Monday, November 5, 2012

Hurricanes Then and Now


The storm called Sandy was more than the storm of the century. We don't know what else to call it. We have no comparisons. There are no detailed records past a hundred plus years ago. There is nobody alive to tell us what happened in the late 1880's and there are only some still pictures and limited video of what happened in the hurricane of 1938.

Years ago I used to write and record a radio feature for CBS stations around the country. It was called Footnotes. I wrote the following piece on the 1938 Hurricane.

This is Rolland Smith with a footnote on September 21, 1938.

After the hurricane missed Miami there was little to worry about. The meteorologists in Washington were the best. They knew this storm would run itself down.
        
But they missed the obvious.

The North Atlantic was under a high-pressure plateau and for the first time in 123 years, a hurricane was being squeezed toward New England.

By dawn, the storm was far worse than any ill wind. At two O'clock in the afternoon it demolished the Atlantic City Boardwalk, but Washington forecasters insisted the storm was rapidly blowing out to sea; a mistake that cost lives.

Later an eyewitness on Long Island said he saw a thick, high bank of fog rolling in fast from the ocean.
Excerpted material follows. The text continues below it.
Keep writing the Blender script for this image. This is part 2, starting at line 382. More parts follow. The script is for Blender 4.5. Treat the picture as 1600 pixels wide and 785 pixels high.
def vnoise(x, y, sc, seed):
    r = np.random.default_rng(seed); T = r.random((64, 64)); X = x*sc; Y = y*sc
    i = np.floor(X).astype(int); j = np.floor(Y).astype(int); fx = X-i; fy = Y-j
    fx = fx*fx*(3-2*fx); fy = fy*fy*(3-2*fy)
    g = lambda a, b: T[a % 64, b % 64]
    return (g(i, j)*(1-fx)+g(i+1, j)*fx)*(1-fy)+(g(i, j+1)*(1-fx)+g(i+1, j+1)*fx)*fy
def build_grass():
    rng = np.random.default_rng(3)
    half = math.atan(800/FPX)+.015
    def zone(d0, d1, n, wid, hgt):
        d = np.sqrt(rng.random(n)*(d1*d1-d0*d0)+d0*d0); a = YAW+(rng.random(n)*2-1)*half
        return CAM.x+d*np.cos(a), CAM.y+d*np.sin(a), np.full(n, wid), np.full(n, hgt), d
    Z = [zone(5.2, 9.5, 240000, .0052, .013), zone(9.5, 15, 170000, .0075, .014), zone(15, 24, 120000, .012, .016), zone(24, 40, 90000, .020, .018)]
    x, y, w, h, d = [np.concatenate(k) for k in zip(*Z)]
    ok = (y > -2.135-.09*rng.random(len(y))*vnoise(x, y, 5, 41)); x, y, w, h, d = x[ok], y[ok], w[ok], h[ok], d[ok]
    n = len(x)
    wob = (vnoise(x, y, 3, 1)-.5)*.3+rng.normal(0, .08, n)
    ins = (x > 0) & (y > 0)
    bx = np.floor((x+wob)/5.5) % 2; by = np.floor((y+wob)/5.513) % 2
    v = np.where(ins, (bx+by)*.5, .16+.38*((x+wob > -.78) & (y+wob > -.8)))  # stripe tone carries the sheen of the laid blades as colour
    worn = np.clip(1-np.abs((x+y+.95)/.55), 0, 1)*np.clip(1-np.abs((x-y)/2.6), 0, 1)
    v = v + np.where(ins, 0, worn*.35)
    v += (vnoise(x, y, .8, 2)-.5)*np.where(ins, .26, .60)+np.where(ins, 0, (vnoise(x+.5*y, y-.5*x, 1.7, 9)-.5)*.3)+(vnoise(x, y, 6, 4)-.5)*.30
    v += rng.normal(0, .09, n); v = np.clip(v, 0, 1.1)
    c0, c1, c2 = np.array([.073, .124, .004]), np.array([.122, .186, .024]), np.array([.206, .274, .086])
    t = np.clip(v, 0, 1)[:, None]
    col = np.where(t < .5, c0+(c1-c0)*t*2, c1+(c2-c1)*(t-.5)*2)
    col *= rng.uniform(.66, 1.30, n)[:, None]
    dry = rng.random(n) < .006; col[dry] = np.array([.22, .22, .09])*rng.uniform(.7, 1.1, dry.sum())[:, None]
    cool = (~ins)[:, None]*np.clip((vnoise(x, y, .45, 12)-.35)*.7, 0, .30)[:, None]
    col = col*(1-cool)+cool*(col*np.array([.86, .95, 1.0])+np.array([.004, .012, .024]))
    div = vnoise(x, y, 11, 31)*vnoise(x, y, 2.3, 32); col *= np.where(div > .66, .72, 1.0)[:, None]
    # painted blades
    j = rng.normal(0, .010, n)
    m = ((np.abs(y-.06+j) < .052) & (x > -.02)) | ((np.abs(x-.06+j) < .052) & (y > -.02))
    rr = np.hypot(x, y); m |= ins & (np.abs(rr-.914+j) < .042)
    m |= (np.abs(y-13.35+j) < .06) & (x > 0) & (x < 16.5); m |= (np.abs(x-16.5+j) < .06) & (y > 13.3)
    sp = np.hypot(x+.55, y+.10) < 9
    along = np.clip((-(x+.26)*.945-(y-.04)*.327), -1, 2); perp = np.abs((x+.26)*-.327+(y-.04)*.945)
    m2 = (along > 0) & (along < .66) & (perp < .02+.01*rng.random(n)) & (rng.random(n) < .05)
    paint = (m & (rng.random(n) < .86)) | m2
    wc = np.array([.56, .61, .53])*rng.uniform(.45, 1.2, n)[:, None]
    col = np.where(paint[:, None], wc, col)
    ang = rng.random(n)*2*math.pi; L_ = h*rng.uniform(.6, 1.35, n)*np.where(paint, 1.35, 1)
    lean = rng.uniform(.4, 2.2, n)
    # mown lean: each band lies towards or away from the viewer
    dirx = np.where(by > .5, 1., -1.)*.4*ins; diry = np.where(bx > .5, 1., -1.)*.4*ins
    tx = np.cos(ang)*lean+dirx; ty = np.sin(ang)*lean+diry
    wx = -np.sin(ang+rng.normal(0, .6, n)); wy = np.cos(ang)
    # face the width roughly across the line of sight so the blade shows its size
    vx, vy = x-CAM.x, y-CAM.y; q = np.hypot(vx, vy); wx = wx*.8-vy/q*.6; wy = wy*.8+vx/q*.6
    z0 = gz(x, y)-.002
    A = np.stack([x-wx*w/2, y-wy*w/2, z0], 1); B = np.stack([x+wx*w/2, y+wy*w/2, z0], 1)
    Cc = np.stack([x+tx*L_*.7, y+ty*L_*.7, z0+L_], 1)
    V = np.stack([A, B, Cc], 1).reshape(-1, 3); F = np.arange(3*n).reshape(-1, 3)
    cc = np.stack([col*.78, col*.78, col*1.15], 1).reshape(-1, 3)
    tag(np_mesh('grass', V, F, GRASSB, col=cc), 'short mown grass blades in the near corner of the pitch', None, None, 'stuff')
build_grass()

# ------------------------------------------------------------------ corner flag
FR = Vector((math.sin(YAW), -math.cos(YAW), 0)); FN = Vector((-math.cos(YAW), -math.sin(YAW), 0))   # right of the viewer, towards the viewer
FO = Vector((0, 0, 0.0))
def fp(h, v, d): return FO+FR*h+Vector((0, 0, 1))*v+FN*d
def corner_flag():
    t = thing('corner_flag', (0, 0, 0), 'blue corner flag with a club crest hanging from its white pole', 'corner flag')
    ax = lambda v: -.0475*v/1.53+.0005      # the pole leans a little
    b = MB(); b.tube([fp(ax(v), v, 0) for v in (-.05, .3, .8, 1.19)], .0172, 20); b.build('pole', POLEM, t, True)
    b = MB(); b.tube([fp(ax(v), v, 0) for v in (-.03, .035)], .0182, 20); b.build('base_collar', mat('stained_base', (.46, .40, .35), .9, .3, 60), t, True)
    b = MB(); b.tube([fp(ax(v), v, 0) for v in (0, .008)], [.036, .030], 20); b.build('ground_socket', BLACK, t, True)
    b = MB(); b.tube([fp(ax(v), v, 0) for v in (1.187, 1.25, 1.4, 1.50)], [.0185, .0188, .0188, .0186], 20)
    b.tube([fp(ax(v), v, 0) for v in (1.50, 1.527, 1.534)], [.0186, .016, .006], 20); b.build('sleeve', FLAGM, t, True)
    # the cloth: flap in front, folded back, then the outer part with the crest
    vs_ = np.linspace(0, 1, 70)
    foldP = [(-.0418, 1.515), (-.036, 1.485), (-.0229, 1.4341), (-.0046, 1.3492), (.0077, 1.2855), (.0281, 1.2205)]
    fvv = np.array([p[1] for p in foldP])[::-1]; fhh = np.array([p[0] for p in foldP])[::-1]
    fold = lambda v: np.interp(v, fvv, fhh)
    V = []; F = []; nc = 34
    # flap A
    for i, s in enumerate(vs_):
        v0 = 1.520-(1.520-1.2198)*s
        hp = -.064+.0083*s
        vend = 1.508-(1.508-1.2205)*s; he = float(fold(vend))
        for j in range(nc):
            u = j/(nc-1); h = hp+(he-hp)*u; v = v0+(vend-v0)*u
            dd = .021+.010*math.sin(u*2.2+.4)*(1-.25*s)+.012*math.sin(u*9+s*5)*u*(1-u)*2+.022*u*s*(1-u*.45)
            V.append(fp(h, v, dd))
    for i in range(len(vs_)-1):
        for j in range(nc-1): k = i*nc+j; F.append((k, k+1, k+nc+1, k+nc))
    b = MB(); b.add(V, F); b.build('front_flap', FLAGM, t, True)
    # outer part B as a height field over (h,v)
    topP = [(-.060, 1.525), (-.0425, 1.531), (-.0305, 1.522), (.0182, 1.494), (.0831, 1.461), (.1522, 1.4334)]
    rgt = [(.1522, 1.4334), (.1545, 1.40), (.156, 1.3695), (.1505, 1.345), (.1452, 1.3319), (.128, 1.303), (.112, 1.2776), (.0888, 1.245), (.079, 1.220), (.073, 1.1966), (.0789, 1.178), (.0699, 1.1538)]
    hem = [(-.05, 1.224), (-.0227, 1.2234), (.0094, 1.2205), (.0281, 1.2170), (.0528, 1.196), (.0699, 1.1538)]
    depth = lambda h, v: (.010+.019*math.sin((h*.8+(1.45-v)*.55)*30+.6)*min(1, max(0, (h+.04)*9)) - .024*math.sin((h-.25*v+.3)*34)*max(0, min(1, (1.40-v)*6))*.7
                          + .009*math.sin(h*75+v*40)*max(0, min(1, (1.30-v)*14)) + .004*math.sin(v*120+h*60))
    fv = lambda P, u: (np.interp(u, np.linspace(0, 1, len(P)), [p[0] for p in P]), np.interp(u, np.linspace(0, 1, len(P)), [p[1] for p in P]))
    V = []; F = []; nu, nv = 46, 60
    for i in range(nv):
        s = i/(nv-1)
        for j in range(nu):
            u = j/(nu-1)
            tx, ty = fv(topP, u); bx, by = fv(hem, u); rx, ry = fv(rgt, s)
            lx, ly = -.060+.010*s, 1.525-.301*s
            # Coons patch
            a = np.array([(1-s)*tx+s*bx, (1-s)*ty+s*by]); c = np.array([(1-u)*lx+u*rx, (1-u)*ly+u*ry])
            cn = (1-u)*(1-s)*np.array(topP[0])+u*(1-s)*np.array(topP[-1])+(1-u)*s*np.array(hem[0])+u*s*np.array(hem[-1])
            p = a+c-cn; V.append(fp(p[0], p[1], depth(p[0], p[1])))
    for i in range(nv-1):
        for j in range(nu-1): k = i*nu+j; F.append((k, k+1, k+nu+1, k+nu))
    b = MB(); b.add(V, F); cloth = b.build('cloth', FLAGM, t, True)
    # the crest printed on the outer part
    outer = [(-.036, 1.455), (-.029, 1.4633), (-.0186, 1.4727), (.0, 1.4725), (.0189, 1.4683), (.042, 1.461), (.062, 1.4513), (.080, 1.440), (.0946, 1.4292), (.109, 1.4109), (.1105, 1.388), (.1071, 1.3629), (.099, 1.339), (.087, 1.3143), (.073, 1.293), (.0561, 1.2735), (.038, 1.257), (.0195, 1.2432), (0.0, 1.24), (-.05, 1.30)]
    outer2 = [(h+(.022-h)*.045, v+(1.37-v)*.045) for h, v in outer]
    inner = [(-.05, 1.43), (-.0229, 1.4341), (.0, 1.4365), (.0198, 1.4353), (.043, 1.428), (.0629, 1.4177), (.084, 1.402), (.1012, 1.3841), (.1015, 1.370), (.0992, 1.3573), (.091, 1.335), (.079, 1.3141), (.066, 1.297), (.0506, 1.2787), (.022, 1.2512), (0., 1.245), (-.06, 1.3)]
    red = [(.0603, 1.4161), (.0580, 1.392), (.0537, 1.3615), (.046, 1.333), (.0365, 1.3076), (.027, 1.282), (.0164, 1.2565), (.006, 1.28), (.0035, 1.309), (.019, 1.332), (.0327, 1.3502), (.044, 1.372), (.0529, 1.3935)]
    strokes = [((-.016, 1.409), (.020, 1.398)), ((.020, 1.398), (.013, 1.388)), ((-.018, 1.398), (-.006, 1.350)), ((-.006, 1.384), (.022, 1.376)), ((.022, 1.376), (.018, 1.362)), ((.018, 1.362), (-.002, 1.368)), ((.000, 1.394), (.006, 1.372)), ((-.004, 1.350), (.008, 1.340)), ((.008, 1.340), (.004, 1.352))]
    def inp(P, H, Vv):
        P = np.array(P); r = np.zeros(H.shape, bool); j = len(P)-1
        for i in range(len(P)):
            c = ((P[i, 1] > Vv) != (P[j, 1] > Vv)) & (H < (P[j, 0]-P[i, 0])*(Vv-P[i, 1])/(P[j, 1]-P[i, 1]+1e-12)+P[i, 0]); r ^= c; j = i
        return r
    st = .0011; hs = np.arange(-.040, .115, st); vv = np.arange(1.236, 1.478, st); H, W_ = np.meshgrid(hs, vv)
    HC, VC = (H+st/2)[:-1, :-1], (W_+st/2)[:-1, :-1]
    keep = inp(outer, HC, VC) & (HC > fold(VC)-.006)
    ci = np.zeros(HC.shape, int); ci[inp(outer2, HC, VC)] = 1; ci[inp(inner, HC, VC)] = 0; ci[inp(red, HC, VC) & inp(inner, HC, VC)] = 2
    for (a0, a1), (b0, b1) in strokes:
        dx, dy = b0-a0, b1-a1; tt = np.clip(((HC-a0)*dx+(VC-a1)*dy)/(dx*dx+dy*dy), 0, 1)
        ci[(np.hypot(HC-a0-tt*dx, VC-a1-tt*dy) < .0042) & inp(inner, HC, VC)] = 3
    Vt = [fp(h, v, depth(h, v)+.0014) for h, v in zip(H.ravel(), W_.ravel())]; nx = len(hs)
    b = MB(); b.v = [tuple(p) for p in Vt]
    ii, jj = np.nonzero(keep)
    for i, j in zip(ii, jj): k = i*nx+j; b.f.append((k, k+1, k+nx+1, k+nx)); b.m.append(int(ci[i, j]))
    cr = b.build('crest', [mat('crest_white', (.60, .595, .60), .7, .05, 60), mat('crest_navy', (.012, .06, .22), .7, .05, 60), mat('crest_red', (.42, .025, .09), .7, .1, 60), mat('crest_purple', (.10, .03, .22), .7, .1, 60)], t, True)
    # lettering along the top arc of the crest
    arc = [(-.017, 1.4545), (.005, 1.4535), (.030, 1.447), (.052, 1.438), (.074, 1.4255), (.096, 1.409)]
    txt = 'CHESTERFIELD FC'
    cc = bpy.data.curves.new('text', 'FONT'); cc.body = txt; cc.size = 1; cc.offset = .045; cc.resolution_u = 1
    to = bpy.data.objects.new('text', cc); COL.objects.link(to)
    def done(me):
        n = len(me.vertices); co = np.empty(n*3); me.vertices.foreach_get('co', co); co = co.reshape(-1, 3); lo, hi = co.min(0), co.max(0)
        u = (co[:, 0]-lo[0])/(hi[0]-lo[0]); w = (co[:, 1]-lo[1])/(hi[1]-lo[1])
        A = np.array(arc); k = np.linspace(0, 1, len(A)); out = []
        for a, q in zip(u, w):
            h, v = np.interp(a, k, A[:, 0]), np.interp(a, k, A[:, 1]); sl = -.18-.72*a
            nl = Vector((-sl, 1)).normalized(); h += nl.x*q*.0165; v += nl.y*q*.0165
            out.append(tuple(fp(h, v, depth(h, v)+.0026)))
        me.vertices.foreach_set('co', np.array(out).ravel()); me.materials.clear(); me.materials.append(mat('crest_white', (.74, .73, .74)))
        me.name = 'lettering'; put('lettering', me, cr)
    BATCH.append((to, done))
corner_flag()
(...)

But it wasn't fog, it was a 30-foot wall of water and it hit the Island's south shore with such impact it registered on a seismograph in Alaska.

Thirty room mansions disappeared. Towns collapsed. Boats splintered. It was the same throughout New England. All told, 63 thousand lost their homes. Nearly 18-hundred were injured. 700 died.
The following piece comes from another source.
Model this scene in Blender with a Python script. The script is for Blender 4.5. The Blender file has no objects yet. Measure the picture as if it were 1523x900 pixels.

The next morning communications were still down. New York and Boston Newspapers could not learn of the extent of the destruction. By the time they could put it together it was old news.

America had suffered a disaster greater than the Chicago Fire or the San Francisco earthquake, but what most people knew was that Hitler seized Czechoslovakia that same day.

A PBS series called the American Experience has a documentary on the 1938 hurricane that is excellent. You can see it on line. Heres the link:



But back to Sandy. Mankind needs to label and name things. It helps us remember past monumental events when first hand experience passes and we no longer have those who lived it to refresh our memories or to invoke the empathy of living through it.

Sandy. It is a gentle sounding name, but now it has a history of fatal fury, violence and destruction. A name dichotomy once again in the contrasts of what it sounds like compared to what it did. With Sandy's fury perhaps we should have named the hurricane Thor, the thunder god of sky from Norse mythology.

I continue to monitor my local media for Sandy aftermath information. It is a shame that our culture encourages violence as a means of getting something you want. In times of devastation shortages of gasoline, water, food brings out the worst in people, the survival instinct dominates reason and courtesy and fights and threats abound. It also brings out the best in people, but those stories dont always get told.

The other misconception is that government must help or can help immediately. Victims are interviewed with a myopic view of the big picture. They demand, they accuse, they bad-mouth authority because they have no food, no power, no water. I would suspect that some of the complainers are the ones who did not heed warnings to prepare for the worst or evacuate when urged to do so by governmental authorities.

In life, our choices set the conditions for living. Some people forget that and look to blame rather than accept personal responsibility.

BUT, now is not the time of "I told you so." It is a time to help, to heal and to find unconditional compassion for those in need.